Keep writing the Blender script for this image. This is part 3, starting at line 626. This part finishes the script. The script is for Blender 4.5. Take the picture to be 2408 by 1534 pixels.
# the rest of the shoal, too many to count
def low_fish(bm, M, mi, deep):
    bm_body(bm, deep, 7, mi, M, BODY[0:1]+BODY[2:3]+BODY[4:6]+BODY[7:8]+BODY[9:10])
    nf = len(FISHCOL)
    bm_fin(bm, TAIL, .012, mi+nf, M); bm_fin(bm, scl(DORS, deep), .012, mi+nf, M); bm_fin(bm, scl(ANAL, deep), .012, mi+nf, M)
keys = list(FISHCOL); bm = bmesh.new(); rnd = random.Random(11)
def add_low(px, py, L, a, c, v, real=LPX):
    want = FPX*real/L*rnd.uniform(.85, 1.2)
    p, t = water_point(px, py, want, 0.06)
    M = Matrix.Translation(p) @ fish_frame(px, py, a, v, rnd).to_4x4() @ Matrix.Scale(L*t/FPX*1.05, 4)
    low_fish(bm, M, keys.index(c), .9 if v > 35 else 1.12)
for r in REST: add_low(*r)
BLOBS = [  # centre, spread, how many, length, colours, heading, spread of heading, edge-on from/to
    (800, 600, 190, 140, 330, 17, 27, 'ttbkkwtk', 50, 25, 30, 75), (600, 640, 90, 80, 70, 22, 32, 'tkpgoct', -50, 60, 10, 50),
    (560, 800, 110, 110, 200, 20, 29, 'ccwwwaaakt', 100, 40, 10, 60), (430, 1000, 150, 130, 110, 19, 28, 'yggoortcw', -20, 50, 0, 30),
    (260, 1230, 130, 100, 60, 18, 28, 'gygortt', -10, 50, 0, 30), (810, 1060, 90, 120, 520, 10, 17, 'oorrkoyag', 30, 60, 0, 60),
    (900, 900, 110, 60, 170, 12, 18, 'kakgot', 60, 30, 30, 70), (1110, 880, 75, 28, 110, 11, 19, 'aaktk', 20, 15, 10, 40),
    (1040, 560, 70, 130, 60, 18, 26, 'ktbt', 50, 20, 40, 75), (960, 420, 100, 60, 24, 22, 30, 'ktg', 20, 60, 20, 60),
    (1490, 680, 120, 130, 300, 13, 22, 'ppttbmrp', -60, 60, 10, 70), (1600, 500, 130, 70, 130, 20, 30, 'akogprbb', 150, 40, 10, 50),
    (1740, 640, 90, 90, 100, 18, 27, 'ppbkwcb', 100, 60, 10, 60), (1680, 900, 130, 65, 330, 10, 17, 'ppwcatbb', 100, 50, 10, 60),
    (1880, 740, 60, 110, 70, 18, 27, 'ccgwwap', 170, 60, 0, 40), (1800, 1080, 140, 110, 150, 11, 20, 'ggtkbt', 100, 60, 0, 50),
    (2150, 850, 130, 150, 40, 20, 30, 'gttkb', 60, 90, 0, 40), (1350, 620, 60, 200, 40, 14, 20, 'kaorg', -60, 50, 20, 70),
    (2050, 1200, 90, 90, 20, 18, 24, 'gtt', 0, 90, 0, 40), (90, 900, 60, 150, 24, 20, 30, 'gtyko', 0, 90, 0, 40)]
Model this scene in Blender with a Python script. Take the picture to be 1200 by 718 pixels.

* TO DO
From the listing above, reproduce all the lines exactly.

* FULL RESPONSE
Keep writing the Blender script for this image. This is part 3, starting at line 626. This part finishes the script. The script is for Blender 4.5. Take the picture to be 2408 by 1534 pixels.
# the rest of the shoal, too many to count
def low_fish(bm, M, mi, deep):
    bm_body(bm, deep, 7, mi, M, BODY[0:1]+BODY[2:3]+BODY[4:6]+BODY[7:8]+BODY[9:10])
    nf = len(FISHCOL)
    bm_fin(bm, TAIL, .012, mi+nf, M); bm_fin(bm, scl(DORS, deep), .012, mi+nf, M); bm_fin(bm, scl(ANAL, deep), .012, mi+nf, M)
keys = list(FISHCOL); bm = bmesh.new(); rnd = random.Random(11)
def add_low(px, py, L, a, c, v, real=LPX):
    want = FPX*real/L*rnd.uniform(.85, 1.2)
    p, t = water_point(px, py, want, 0.06)
    M = Matrix.Translation(p) @ fish_frame(px, py, a, v, rnd).to_4x4() @ Matrix.Scale(L*t/FPX*1.05, 4)
    low_fish(bm, M, keys.index(c), .9 if v > 35 else 1.12)
for r in REST: add_low(*r)
BLOBS = [  # centre, spread, how many, length, colours, heading, spread of heading, edge-on from/to
    (800, 600, 190, 140, 330, 17, 27, 'ttbkkwtk', 50, 25, 30, 75), (600, 640, 90, 80, 70, 22, 32, 'tkpgoct', -50, 60, 10, 50),
    (560, 800, 110, 110, 200, 20, 29, 'ccwwwaaakt', 100, 40, 10, 60), (430, 1000, 150, 130, 110, 19, 28, 'yggoortcw', -20, 50, 0, 30),
    (260, 1230, 130, 100, 60, 18, 28, 'gygortt', -10, 50, 0, 30), (810, 1060, 90, 120, 520, 10, 17, 'oorrkoyag', 30, 60, 0, 60),
    (900, 900, 110, 60, 170, 12, 18, 'kakgot', 60, 30, 30, 70), (1110, 880, 75, 28, 110, 11, 19, 'aaktk', 20, 15, 10, 40),
    (1040, 560, 70, 130, 60, 18, 26, 'ktbt', 50, 20, 40, 75), (960, 420, 100, 60, 24, 22, 30, 'ktg', 20, 60, 20, 60),
    (1490, 680, 120, 130, 300, 13, 22, 'ppttbmrp', -60, 60, 10, 70), (1600, 500, 130, 70, 130, 20, 30, 'akogprbb', 150, 40, 10, 50),
    (1740, 640, 90, 90, 100, 18, 27, 'ppbkwcb', 100, 60, 10, 60), (1680, 900, 130, 65, 330, 10, 17, 'ppwcatbb', 100, 50, 10, 60),
    (1880, 740, 60, 110, 70, 18, 27, 'ccgwwap', 170, 60, 0, 40), (1800, 1080, 140, 110, 150, 11, 20, 'ggtkbt', 100, 60, 0, 50),
    (2150, 850, 130, 150, 40, 20, 30, 'gttkb', 60, 90, 0, 40), (1350, 620, 60, 200, 40, 14, 20, 'kaorg', -60, 50, 20, 70),
    (2050, 1200, 90, 90, 20, 18, 24, 'gtt', 0, 90, 0, 40), (90, 900, 60, 150, 24, 20, 30, 'gtyko', 0, 90, 0, 40)]
Model this scene in Blender with a Python script. Take the picture to be 1200 by 718 pixels.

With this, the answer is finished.